W kolekcji pana Łukasza jest też wyjątkowy model Nokii.
- Mam telefon dla mnie sentymentalny, po mojej mamie. Są SMS-y w środku, są zdjęcia pierwsze, które gdzieś tam mama wykonywała. Jest to dla mnie naprawdę jeden z najlepszych telefonów ze wszystkich - przyznaje kolekcjoner.
Marzeniem pana Łukasza był prototyp Nokii.
- Marzenie ostatnio spełniłem sobie. Jest to ten prototyp, na którym mi najbardziej zależało. Mam go u siebie, to jest taki mój cukiereczek. Jest designerski, dałby radę między smartfonami, bo też ma ekran dotykowy.

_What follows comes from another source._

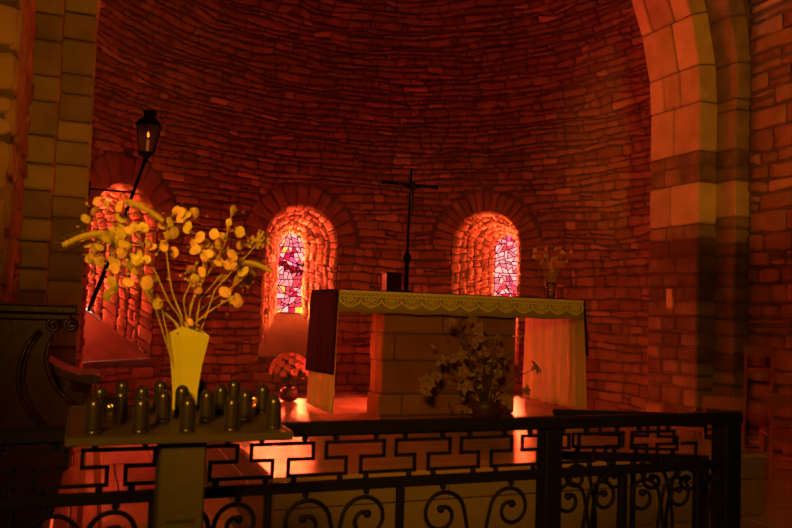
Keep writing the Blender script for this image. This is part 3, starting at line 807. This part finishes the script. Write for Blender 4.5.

Na Dniu Kolekcjonera oglądać można było też m.in. kolekcję kamieni szlachetnych, półszlachetnych, minerałów, kryształów i meteorytów .
- Pierwszy w kolekcji to był taki malutki meteoryt. Wygląda jak kawałek kamienia lub ołowiu, który do łowienia ryb można użyć. Jedna z tych cenniejszych dla mnie rzeczy to jest ta różdżka, którą zrobili z kryształu i miedzi buddyści, żeby wypędzać złe duchy z ciała - mówił Łukasz Banaszak z okolic Borku.
W budynku biblioteki na Pl. Metziga podziwiać można było też wazony Horbowego, stare maszyny do szycia, czy formy do wypieków.